The global economic meltdown that year took Soni’s American dream down with it. In 2009, he shut shop there, and began to focus on his Indian business, starting with his new store at DLF Emporio. But intercontinental travel was still on the cards. In 2010, he was hired by Vanessa G, a luxury fashion label by London-based designer Vanessa Gounden, to be chief design officer. For two years, Soni shuttled between London and Delhi doing his best to manage both ends of his businesses, “but I couldn’t hack it,” he regrets.

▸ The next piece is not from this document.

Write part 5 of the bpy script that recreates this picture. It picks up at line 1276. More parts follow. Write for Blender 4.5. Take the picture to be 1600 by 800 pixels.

He finally decided to move back to India, putting his energies into the customer experience here. He invested in collaborations, such as with Motorola phones and Chivas Regal, and is now working with a bespoke lighting installation brand and a range of perfumes. His garments retail on multi-label platforms online and are available in brick-and-mortar stores in Delhi, Kolkata, Hyderabad, Mumbai and Chennai. He continues to get sizeable orders at international trade shows.
Taking cues from a global movement in fashion, Soni holds only one big show annually, “Summer, because India is perceived as a ‘summer country’ and those clothes can be worn longer through the year.” He has kept pace with the evolving needs of the Indian consumer, a profile that has changed drastically, he says.
While Soni was on his foreign jaunts, various foreign brands arrived on Indian shores, and Indians began experimenting with international labels and styles. But what kept Indian fashion going was the need for customization. “Indians love personal attention, so they kept coming back to Indian designers,” he says.
Even so, Soni has adapted to the new buyer, who is more likely to be from the aspirational middle-class from a smaller town than the uber-rich from the metro, and who is also younger and more fickle: “He doesn’t want to spend an arm and a leg on something he can’t wear more than a season.” Ecommerce has changed the way Indians dress and shop, and designers will have to keep pace with the demand for fast fashion and affordable luxury, he notes.
With a quarter century of fashion behind him, Soni is no doubt an old hand at adapting to the winds of change.